Sebab gereja, sekudus apa pun, akan kehilangan maknanya bila pintunya tertutup
bagi orang lain. Demikian juga hati kita. Kita dipanggil menjadi rumah yang terbuka,
tempat orang lain menemukan kehangatan kasih Tuhan.
Mungkin di sekitar kita ada orang yang merasa kesepian, seperti batu yang
terbuang di pinggir jalan kehidupan. Hari ini Tuhan mengingatkan kita agar tidak
membiarkan satu pun batu itu tergeletak sendirian. Kita semua dipanggil untuk
saling meneguhkan dan saling menopang, agar tidak ada yang merasa
ditinggalkan. Hanya dengan demikian rumah rohani Allah akan kokoh berdiri,
rumah yang dibangun bukan dari batu, melainkan dari hati-hati yang saling
mengasihi.
Setiap kali kita merayakan Ekaristi, sebenarnya kita sedang membangun Basilika
Surga, bukan dari marmer atau pualam atau kayu ulin, tetapi dari hati yang penuh
kasih; bukan dari tiang-tiang megah, melainkan dari tangan-tangan yang berdoa
dan saling menolong; bukan dari kaca patri yang indah, melainkan dari air mata
tobat dan senyum pengampunan. Dalam setiap perayaan iman, kita sedang
memahat wajah Gereja yang sejati yakni Gereja yang hidup, hangat, dan penuh
kasih.
Maka marilah kita menjaga bait Allah ini, yaitu diri kita sendiri, supaya tetap kudus
dan terbuka bagi kasih Tuhan. Mari kita bangun Gereja hidup dengan menjadi
batu-batu yang saling menopang dalam kasih Kristus. Semoga setiap kali kita
masuk ke gereja, kita pun mengizinkan Tuhan masuk ke dalam hati kita. Sebab
rumah yang paling dirindukan-Nya bukanlah bangunan dari batu, melainkan hati
manusia yang penuh kasih dan kerinduan akan-Nya.
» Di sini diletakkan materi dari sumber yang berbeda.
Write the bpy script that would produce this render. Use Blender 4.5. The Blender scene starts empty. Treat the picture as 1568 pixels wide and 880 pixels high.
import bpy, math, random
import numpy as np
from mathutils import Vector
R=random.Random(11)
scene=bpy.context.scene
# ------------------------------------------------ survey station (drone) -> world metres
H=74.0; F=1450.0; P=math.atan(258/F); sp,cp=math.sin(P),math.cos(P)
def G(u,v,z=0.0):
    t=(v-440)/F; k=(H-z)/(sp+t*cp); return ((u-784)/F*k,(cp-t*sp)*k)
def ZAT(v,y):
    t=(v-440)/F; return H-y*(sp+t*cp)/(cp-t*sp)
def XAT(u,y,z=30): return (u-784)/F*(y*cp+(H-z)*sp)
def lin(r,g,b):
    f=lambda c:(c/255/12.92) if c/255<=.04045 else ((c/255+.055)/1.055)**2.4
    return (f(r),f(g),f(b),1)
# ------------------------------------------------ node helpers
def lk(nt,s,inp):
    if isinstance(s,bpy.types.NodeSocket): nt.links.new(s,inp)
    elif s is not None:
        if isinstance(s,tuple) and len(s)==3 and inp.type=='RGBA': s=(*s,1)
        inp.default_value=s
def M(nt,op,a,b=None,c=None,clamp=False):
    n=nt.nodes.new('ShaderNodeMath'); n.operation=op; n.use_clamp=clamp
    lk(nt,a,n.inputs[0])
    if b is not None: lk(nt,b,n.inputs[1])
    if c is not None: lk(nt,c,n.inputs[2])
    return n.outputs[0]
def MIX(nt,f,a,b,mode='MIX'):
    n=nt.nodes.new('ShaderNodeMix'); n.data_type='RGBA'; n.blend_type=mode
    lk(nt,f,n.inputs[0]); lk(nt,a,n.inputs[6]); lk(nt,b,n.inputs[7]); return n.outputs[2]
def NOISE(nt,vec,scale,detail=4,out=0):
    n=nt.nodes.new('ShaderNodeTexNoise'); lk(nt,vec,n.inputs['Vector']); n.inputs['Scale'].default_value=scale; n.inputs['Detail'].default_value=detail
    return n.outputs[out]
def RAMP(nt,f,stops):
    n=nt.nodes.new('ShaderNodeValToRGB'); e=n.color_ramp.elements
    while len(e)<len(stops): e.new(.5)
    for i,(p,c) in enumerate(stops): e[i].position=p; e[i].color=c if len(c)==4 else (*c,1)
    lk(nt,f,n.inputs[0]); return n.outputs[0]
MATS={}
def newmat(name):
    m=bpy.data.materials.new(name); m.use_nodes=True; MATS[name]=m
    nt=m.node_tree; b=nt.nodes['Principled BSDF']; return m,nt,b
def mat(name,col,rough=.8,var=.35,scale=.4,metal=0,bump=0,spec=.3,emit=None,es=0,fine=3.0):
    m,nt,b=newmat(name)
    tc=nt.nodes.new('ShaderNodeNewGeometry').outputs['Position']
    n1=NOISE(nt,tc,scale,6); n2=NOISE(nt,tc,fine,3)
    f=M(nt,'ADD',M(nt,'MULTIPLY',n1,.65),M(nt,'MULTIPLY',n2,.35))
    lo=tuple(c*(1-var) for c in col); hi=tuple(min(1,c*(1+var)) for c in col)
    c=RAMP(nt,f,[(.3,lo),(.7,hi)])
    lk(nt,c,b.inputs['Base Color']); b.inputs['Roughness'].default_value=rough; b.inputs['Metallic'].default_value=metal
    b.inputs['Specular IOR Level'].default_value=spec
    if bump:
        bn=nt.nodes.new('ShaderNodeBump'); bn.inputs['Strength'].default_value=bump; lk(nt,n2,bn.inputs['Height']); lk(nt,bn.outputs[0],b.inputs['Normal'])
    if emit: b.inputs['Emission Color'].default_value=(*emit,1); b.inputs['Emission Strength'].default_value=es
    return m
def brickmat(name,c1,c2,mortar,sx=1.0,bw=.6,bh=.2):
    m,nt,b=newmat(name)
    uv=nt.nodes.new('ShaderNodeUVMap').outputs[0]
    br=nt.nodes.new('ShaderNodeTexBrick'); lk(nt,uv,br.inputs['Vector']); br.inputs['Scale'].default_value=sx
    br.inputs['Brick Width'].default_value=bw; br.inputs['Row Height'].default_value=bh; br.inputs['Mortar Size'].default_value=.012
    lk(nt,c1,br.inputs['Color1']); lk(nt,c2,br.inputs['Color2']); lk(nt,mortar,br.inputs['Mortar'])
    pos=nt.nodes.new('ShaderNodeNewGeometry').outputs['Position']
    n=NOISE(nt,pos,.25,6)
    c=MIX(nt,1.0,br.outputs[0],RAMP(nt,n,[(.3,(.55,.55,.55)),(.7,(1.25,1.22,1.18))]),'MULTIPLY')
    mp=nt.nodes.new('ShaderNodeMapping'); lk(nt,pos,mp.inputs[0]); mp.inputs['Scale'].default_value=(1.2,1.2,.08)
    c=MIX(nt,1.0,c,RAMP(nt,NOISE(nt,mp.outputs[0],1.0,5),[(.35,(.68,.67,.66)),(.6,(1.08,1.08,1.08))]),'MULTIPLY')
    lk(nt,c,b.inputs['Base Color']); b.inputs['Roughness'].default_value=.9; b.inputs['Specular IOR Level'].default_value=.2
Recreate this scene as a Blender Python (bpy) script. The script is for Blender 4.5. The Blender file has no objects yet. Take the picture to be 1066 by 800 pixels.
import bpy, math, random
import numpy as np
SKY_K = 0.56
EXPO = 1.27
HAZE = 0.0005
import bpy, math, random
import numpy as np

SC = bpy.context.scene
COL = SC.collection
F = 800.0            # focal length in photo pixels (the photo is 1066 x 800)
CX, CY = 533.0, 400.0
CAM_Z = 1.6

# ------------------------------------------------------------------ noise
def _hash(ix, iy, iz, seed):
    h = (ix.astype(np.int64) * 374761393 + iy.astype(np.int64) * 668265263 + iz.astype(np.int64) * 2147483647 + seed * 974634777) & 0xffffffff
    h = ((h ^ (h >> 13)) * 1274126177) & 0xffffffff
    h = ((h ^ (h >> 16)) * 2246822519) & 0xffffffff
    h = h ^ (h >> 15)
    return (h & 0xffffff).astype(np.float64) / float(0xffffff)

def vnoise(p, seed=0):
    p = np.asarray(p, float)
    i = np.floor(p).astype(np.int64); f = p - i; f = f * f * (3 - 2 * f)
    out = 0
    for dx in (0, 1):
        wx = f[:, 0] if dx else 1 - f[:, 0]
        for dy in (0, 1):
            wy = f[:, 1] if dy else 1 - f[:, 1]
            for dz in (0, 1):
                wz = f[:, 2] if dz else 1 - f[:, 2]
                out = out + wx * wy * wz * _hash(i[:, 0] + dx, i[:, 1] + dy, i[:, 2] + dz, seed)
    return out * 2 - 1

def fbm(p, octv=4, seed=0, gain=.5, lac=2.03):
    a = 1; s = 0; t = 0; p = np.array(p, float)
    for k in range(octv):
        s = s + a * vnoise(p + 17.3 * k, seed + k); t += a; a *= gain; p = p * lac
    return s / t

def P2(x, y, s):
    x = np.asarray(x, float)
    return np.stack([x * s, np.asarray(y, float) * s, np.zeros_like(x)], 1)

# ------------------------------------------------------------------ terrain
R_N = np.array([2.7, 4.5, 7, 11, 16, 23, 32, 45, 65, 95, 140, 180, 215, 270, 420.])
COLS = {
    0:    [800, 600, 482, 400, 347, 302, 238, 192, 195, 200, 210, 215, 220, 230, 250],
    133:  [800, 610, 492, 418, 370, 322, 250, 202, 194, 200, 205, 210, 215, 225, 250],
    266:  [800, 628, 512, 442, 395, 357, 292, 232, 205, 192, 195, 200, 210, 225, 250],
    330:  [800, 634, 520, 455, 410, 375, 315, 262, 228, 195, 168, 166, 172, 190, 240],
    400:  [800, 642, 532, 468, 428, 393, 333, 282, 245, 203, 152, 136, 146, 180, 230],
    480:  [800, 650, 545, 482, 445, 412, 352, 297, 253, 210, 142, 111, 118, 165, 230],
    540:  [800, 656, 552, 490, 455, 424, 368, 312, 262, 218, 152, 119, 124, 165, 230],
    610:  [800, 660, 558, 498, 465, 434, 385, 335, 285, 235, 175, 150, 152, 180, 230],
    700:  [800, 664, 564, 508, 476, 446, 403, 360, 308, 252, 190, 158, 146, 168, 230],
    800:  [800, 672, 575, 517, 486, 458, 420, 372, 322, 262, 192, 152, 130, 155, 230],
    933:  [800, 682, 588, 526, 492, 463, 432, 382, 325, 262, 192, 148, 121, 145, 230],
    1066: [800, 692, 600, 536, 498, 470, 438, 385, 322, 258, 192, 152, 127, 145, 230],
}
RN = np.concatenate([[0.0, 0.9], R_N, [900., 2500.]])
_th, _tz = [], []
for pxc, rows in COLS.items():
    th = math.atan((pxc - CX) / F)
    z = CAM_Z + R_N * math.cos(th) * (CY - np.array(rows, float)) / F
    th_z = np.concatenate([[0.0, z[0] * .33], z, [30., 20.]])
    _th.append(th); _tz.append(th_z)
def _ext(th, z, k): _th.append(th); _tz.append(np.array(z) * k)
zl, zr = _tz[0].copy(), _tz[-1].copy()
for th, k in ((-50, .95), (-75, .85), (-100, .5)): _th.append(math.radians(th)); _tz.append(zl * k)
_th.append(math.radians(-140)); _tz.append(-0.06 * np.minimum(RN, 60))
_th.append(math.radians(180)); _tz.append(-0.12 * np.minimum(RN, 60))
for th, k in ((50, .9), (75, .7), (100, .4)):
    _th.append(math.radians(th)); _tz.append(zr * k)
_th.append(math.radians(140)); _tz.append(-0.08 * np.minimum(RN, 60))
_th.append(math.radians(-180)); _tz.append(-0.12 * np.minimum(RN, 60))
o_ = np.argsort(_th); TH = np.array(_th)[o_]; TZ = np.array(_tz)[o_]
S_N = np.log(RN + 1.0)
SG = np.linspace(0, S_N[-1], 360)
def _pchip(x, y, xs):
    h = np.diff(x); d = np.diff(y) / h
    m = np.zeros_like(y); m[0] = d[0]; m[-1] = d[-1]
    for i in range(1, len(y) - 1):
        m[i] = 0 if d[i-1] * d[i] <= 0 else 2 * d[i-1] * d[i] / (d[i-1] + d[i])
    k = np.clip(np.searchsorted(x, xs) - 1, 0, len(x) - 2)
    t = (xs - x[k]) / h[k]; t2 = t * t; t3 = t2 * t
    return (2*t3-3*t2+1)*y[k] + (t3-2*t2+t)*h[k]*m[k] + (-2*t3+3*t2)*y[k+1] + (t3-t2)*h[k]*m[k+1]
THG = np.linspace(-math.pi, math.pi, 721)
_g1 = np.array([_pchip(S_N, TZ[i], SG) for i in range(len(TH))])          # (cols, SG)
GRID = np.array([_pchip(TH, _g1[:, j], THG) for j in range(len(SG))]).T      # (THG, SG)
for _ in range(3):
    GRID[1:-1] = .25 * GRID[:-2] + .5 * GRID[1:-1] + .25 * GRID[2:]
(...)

Semoga setiap langkah kita menjadi doa, setiap kata menjadi pujian, dan setiap
kasih yang kita bagikan menjadi tembok rohani yang semakin memperindah
rumah Tuhan di dunia ini. Dan, semoga Ia yang telah berkenan berdiam di tengah
umat-Nya, menjadikan kita rumah-Nya yang hidup, tempat di mana kasih,
pengampunan, dan damai selalu tinggal. Tuhan memberkati kita semua. Amin.